Count lines holding the string "Measure" in the data that follows. Reply with one number only.

--- Start ---

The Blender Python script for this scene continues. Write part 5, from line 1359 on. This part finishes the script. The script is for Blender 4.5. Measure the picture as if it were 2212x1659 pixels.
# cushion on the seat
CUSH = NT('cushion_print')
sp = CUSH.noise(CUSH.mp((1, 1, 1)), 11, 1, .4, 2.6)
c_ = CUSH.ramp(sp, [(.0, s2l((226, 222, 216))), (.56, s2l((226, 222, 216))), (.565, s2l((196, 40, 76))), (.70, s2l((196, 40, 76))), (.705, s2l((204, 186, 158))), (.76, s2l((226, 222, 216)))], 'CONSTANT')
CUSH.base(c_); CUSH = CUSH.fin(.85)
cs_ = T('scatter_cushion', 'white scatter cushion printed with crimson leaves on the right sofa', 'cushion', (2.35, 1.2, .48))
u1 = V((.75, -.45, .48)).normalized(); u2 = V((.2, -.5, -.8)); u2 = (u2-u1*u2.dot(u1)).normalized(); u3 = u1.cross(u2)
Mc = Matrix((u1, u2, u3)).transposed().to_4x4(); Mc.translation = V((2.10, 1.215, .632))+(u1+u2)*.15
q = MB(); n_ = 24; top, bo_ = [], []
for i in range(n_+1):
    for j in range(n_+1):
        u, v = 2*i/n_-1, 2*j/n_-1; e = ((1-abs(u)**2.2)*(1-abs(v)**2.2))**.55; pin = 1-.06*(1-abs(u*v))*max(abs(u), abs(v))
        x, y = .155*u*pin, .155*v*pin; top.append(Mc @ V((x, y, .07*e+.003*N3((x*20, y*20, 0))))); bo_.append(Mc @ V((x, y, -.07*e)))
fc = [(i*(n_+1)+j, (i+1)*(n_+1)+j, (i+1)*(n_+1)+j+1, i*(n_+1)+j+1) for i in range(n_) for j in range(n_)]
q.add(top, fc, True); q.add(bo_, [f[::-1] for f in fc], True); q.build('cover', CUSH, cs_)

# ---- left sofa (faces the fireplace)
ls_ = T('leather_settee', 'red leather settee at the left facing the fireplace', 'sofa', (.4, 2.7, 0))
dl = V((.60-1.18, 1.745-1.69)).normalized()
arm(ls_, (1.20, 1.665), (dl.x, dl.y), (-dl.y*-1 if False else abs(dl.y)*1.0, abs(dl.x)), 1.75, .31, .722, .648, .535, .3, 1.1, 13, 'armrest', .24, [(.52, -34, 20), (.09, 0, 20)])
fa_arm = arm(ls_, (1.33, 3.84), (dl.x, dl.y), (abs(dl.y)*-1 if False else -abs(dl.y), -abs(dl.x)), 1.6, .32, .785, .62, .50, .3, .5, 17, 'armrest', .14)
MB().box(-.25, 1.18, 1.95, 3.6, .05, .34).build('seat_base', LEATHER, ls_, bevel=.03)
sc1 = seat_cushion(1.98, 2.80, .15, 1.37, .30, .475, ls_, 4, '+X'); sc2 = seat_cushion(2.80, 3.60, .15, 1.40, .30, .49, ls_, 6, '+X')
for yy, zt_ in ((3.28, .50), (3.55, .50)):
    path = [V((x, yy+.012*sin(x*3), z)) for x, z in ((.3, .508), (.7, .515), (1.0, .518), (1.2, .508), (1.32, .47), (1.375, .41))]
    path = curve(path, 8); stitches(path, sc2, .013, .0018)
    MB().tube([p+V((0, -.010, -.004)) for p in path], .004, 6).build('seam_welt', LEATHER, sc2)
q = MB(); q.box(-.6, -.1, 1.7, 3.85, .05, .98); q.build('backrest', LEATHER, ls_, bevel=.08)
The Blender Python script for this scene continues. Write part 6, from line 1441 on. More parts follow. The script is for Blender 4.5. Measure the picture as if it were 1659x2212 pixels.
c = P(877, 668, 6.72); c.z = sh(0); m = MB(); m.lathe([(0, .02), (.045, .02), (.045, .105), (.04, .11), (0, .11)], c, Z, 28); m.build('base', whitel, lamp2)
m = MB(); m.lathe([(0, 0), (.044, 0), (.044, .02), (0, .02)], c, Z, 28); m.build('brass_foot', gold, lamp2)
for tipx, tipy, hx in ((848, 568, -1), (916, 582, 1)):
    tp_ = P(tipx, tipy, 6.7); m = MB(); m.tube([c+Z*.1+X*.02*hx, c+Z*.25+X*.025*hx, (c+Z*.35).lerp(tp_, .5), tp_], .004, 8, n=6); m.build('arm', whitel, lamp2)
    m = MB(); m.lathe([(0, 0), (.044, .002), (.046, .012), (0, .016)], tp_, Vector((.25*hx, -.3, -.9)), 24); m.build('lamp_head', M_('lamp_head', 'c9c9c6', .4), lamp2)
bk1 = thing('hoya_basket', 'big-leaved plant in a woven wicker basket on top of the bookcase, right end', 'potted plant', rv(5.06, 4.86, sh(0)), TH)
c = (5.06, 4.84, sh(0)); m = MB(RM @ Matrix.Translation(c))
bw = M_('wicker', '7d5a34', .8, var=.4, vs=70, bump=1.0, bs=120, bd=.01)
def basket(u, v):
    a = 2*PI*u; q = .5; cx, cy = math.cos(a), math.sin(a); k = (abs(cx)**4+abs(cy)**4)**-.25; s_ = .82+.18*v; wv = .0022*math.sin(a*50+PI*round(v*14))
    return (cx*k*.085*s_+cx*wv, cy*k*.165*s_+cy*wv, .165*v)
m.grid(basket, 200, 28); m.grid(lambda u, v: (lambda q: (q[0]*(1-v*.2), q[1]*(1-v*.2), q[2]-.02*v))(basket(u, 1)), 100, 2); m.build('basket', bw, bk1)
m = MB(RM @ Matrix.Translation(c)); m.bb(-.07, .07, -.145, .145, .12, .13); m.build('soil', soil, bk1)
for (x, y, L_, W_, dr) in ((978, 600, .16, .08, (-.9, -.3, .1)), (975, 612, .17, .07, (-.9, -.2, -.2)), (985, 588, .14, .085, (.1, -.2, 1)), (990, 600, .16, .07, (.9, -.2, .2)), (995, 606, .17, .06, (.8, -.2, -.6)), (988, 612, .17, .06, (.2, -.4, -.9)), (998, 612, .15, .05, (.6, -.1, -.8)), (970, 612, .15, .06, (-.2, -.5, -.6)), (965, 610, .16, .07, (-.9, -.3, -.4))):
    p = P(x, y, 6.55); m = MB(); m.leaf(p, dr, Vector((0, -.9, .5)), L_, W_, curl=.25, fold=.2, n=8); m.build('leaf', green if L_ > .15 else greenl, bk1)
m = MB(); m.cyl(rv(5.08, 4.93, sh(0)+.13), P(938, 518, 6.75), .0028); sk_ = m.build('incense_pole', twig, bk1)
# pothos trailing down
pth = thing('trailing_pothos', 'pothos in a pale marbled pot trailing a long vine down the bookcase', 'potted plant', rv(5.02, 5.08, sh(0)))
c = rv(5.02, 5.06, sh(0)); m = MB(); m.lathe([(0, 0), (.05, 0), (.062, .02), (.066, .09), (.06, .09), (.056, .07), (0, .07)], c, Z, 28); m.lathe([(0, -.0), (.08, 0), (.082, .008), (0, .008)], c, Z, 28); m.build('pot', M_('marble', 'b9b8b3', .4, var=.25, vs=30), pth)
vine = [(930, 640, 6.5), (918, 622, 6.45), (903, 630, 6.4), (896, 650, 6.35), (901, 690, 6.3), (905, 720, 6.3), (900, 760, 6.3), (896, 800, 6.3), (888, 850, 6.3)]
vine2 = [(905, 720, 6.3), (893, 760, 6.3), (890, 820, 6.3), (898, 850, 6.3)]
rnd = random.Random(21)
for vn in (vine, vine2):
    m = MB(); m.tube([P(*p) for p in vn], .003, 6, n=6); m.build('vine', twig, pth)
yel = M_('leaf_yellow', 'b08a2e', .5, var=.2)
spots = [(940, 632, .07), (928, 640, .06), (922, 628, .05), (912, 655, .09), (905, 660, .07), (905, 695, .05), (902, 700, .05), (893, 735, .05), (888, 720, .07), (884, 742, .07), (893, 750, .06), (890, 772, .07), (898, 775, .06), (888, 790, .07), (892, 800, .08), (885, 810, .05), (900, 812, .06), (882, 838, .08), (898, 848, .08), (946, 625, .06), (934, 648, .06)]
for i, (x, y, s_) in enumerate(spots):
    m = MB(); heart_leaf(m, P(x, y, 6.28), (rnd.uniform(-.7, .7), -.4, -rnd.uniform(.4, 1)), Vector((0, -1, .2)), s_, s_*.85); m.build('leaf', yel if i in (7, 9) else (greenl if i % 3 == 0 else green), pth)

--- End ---

• _Task result_:
2